O desenvolvimento de tecnologias que possibilite a exploração sustentável de nossos recursos naturais, a exemplo da Amazônia e da plataforma continental marítima, também caberia como desafio para centros de pesquisa dedicados a grandes temas.

Por esse modelo, o agente público e o privado atuariam como parceiros; o público não será cliente do privado, nem inversamente. Ambos trabalhariam em conjunto. Vale salientar também que esses centros não substituiriam a missão específica de cada empresa em realizar suas atividades de pesquisa e desenvolvimento (P&D). Eles atuarão na fase pré-competitiva, gerando conhecimento científico e tecnológico que servirá de base às atividades de P&D das empresas, para que elas possam apresentar ao mercado produtos, serviços e processos inovadores.

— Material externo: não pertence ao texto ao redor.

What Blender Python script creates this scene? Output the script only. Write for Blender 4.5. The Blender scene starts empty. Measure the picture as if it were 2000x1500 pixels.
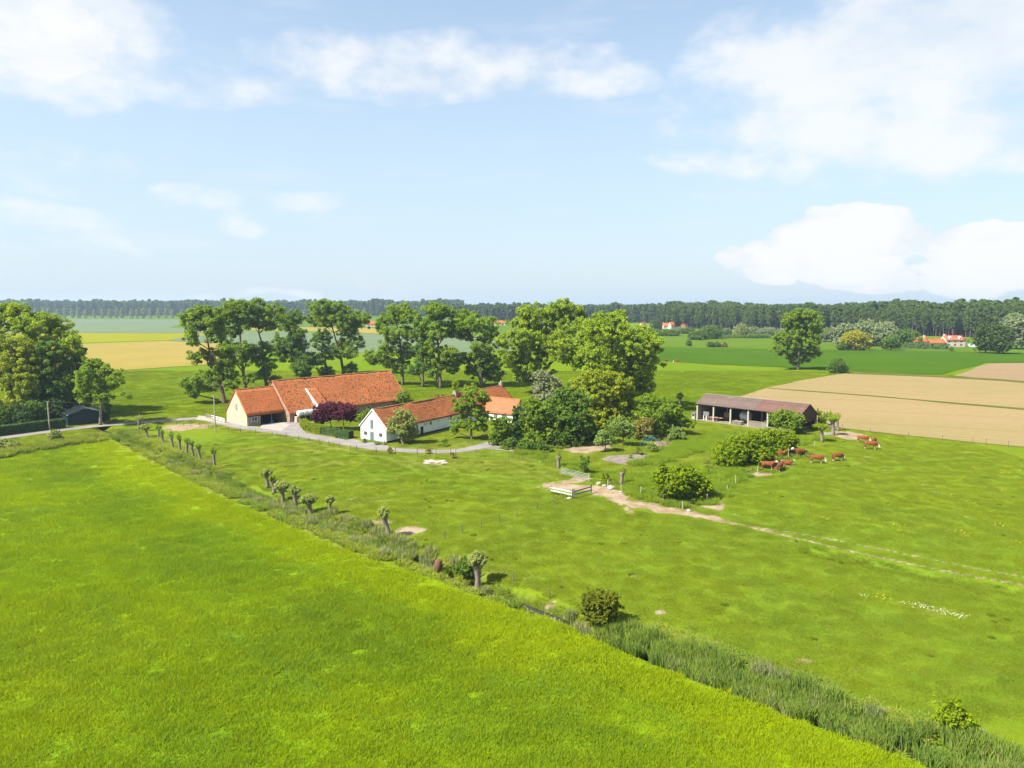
import bpy, math, random
import numpy as np
from mathutils import Vector

# ------------------------------------------------------------------ camera, sky, sun, exposure
SC = bpy.context.scene
COL = SC.collection
F, CAMZ, VHOR = 1389.0, 27.0, 595.0            # survey numbers of the aerial view (2000 x 1500 frame)
TH = math.atan((750 - VHOR) / F)
ST, CT = math.sin(TH), math.cos(TH)

cam = bpy.data.cameras.new('camera')
cam.sensor_width = 36.0
cam.lens = 36.0 * F / 2000.0
cam.clip_start, cam.clip_end = 0.5, 30000
camo = bpy.data.objects.new('camera', cam)
COL.objects.link(camo)
camo.location = (0, 0, CAMZ)
camo.rotation_euler = (math.pi / 2 - TH, 0, 0)
SC.camera = camo

SUN_EL = math.radians(48)
LDIR = np.array([0.88, 0.47])                  # horizontal direction in which the light travels
LDIR = LDIR / np.linalg.norm(LDIR)
sun = bpy.data.lights.new('sun', 'SUN')
sun.energy, sun.angle, sun.color = 4.1, math.radians(0.53), (1.0, 0.955, 0.87)
suno = bpy.data.objects.new('sun', sun)
COL.objects.link(suno)
suno.location = (-60, -30, 90)
ldir3 = Vector((LDIR[0] * math.cos(SUN_EL), LDIR[1] * math.cos(SUN_EL), -math.sin(SUN_EL)))
suno.rotation_euler = ldir3.to_track_quat('-Z', 'Y').to_euler()

SC.view_settings.view_transform = 'Standard'
SC.view_settings.look = 'None'
SC.view_settings.exposure = 1.5
SC.view_settings.gamma = 1.0
SC.view_settings.use_curve_mapping = False

cy = SC.cycles
cy.max_bounces = 8; cy.diffuse_bounces = 4; cy.glossy_bounces = 2
cy.transmission_bounces = 5; cy.transparent_max_bounces = 6; cy.volume_bounces = 0
cy.use_denoising = True
cy.caustics_reflective = False; cy.caustics_refractive = False


def ray(u, v):
    x, y = u - 1000.0, 750.0 - v
    return np.array([x, y * ST + F * CT, y * CT - F * ST])


def G(u, v, z=0.0):
    """the place on level ground that the survey photograph shows at u, v"""
    d = ray(u, v)
    return np.array([0, 0, CAMZ]) + d * ((z - CAMZ) / d[2])


def PY(u, v, Y):
    d = ray(u, v)
    return np.array([0, 0, CAMZ]) + d * (Y / d[1])


def lin(r, g, b):
    f = lambda c: (c / 255 / 12.92) if c <= 10 else ((c / 255 + 0.055) / 1.055) ** 2.4
    return (f(r), f(g), f(b))


# ------------------------------------------------------------------ node helpers
class NT:
    def __init__(self, tree):
        self.t = tree; self.n = tree.nodes; self.l = tree.links

    def node(self, typ, props=None, **inp):
        nd = self.n.new(typ)
        for k, v in (props or {}).items():
            setattr(nd, k, v)
        for k, v in inp.items():
            key = int(k[1:]) if k[0] == '_' and k[1:].isdigit() else k.replace('__', ' ')
            self.put(nd.inputs[key], v)
        return nd

    def put(self, sock, v):
        if isinstance(v, bpy.types.NodeSocket):
            self.l.new(v, sock)
        else:
            if sock.type == 'RGBA' and hasattr(v, '__len__') and len(v) == 3:
                v = (*v, 1.0)
            sock.default_value = v

    def math(self, op, a, b=0.0, c=0.0, clamp=False):
        nd = self.n.new('ShaderNodeMath'); nd.operation = op; nd.use_clamp = clamp
        for i, v in enumerate((a, b, c)):
            self.put(nd.inputs[i], v)
        return nd.outputs[0]

    def mix(self, fac, a, b, mode='MIX'):
        nd = self.n.new('ShaderNodeMix'); nd.data_type = 'RGBA'; nd.blend_type = mode; nd.clamp_factor = True
        self.put(nd.inputs[0], fac); self.put(nd.inputs[6], a); self.put(nd.inputs[7], b)
        return nd.outputs[2]

    def noise(self, vec, scale, detail=4.0, rough=0.55, dist=0.0):
        nd = self.node('ShaderNodeTexNoise', None, Scale=scale, Detail=detail, Roughness=rough, Distortion=dist)
        if vec is not None:
            self.l.new(vec, nd.inputs['Vector'])
        return nd.outputs[0]

    def ramp(self, fac, lo, hi, a=0.0, b=1.0):
        nd = self.n.new('ShaderNodeMapRange'); nd.interpolation_type = 'SMOOTHSTEP'
        for i, v in enumerate((fac, lo, hi, a, b)):
            self.put(nd.inputs[i], v)
        return nd.outputs[0]

    def attr(self, name, typ='GEOMETRY'):
        nd = self.n.new('ShaderNodeAttribute'); nd.attribute_name = name; nd.attribute_type = typ
        return nd.outputs['Fac']

    def pos(self):
        return self.n.new('ShaderNodeNewGeometry').outputs['Position']

    def obj(self):
        return self.n.new('ShaderNodeTexCoord').outputs['Object']

    def scale(self, vec, s):
        nd = self.n.new('ShaderNodeVectorMath'); nd.operation = 'MULTIPLY'
        self.l.new(vec, nd.inputs[0]); nd.inputs[1].default_value = s
        return nd.outputs[0]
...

Uma vez que estarão comprometidos com o desenvolvimento do país, ou seja, com o nosso futuro, esses centros poderão desempenhar papel estratégico na economia brasileira, antevendo tendências tecnológicas e ajudando a colocar o Brasil no caminho do futuro.

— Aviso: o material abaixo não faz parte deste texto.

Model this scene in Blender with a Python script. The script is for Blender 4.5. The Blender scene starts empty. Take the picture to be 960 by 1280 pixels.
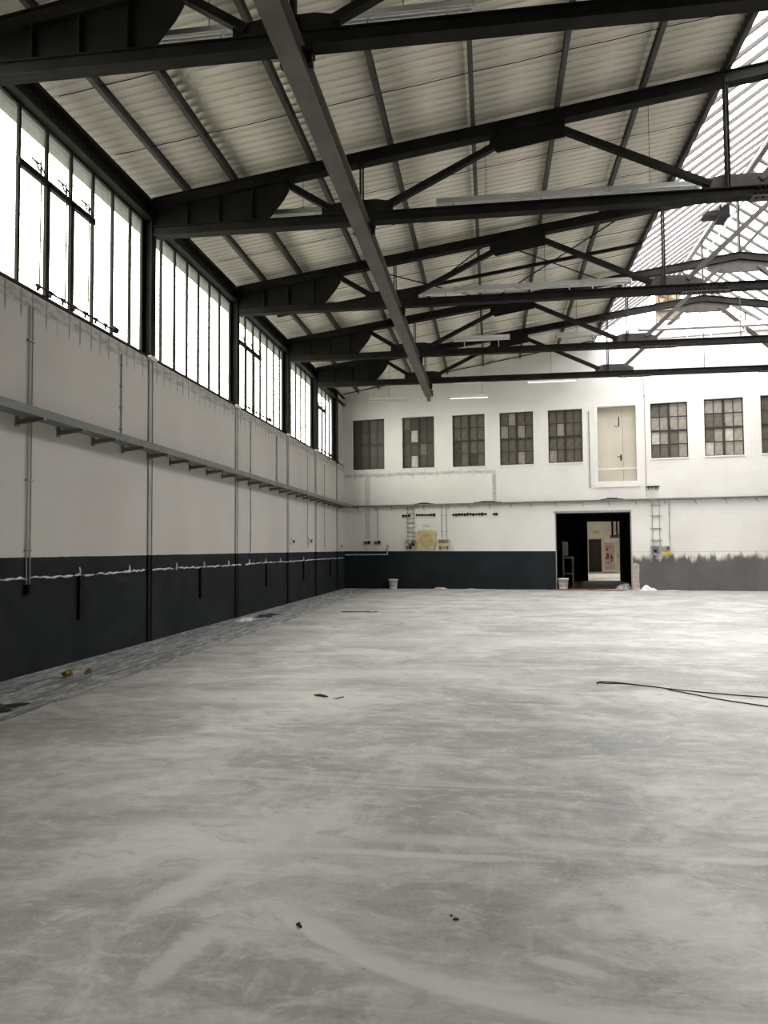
import bpy, math, random
from mathutils import Vector, Matrix
random.seed(7)
scene = bpy.context.scene
C = scene.collection

# ------------------------------------------------------------------ camera
F_PX, EYE = 964.0, 1.55
def camera_axes(v=(614.0, 685.5), roll=-0.008):
    dy = Vector(((v[0]-480)/F_PX, (v[1]-640)/F_PX, 1)).normalized()
    n = dy.cross(Vector((1, roll, 0))).normalized()
    if n.y < 0: n = -n
    dx = n.cross(dy)
    if dx.x < 0: dx = -dx
    return dx, dy, -n                      # world X, Y, Z seen in camera coords (x right, y down, z forward)
ax, ay, az = camera_axes()
def c2w(v): return Vector((ax.dot(v), ay.dot(v), az.dot(v)))
right, up, back = c2w(Vector((1,0,0))), c2w(Vector((0,-1,0))), c2w(Vector((0,0,-1)))
cam_data = bpy.data.cameras.new('camera')
cam_data.sensor_fit = 'HORIZONTAL'; cam_data.sensor_width = 36.0
cam_data.lens = F_PX/960*36.0
cam_data.clip_start = 0.05; cam_data.clip_end = 500
cam = bpy.data.objects.new('camera', cam_data); C.objects.link(cam)
cam.matrix_world = Matrix(((right.x, up.x, back.x, 0), (right.y, up.y, back.y, 0), (right.z, up.z, back.z, EYE), (0,0,0,1)))
scene.camera = cam

# ------------------------------------------------------------------ world: an even overcast sky
SKY = 9.5
world = bpy.data.worlds.new('overcast_sky'); scene.world = world
world.use_nodes = True
bg = world.node_tree.nodes['Background']
bg.inputs[0].default_value = (1.0, 0.985, 0.97, 1); bg.inputs[1].default_value = SKY
scene.view_settings.view_transform = 'Standard'
scene.view_settings.look = 'None'
scene.view_settings.gamma = 1.0
scene.view_settings.exposure = 0.36
scene.view_settings.use_curve_mapping = False
try:
    scene.cycles.use_denoising = True
    scene.cycles.diffuse_bounces = 7
    scene.cycles.max_bounces = 12
    scene.cycles.transparent_max_bounces = 16
    scene.cycles.caustics_refractive = True
except Exception: pass
def portal(loc, direction, sx, sy):        # marks a glazed opening for the sky's light, gives off none itself
    l = bpy.data.lights.new('daylight_portal', 'AREA'); l.shape = 'RECTANGLE'; l.size = sx; l.size_y = sy
    l.cycles.is_portal = True
    o = bpy.data.objects.new('daylight_portal', l); C.objects.link(o)
    z = -Vector(direction).normalized(); x = Vector((0,1,0)); y = z.cross(x)
    o.matrix_world = Matrix(((x.x,y.x,z.x,loc[0]),(x.y,y.y,z.y,loc[1]),(x.z,y.z,z.z,loc[2]),(0,0,0,1)))

# ------------------------------------------------------------------ dimensions
XL, XR = -5.86, 6.80                       # left wall face, ridge line
XW = 2*XR - XL                             # right wall face
TR = [8.07, 12.66, 17.25, 21.83, 25.44]    # the trusses in view
COLS = TR + [29.08]
BAYS = [-7.6, -1.11, 3.48, 8.07, 12.66, 17.25, 21.83, 25.44, 31.2]
SILL, HEAD, TRANSOM = 4.97, 7.38, 6.60
SL = 0.145                                 # roof slope
def ztop(x): return 8.33 + SL*((x if x <= XR else 2*XR-x) + 1.69)   # top of the trusses
def zroof(x): return ztop(x) + 0.16
XE, XE2 = 3.87, 2*XR-3.87                  # skylight edges
ZRIDGE = 11.42
KW, YW = -0.15, 30.6                       # back wall runs askew
ANG = math.atan(KW); LW = math.sqrt(1+KW*KW)
def wp(u, d, z):                           # along the back wall, out from its face into the hall, height
    return Vector((XL + math.cos(ANG)*u + math.sin(ANG)*d, YW + math.sin(ANG)*u - math.cos(ANG)*d, z))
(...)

Com esse conjunto de atributos e objetivos, esses centros de pesquisa serão um vigoroso instrumento de política pública para a ciência e tecnologia; serão uma forma de participação do governo no esforço de tornar o Brasil um país com alto desenvolvimento tecnológico; e serão também um indutor da inovação tecnológica nas empresas.

Num curto período, o Brasil organizou um sistema que contribui significativamente para a evolução do conhecimento científico. Chegou a hora de a ciência contribuir de maneira expressiva para a evolução do Brasil.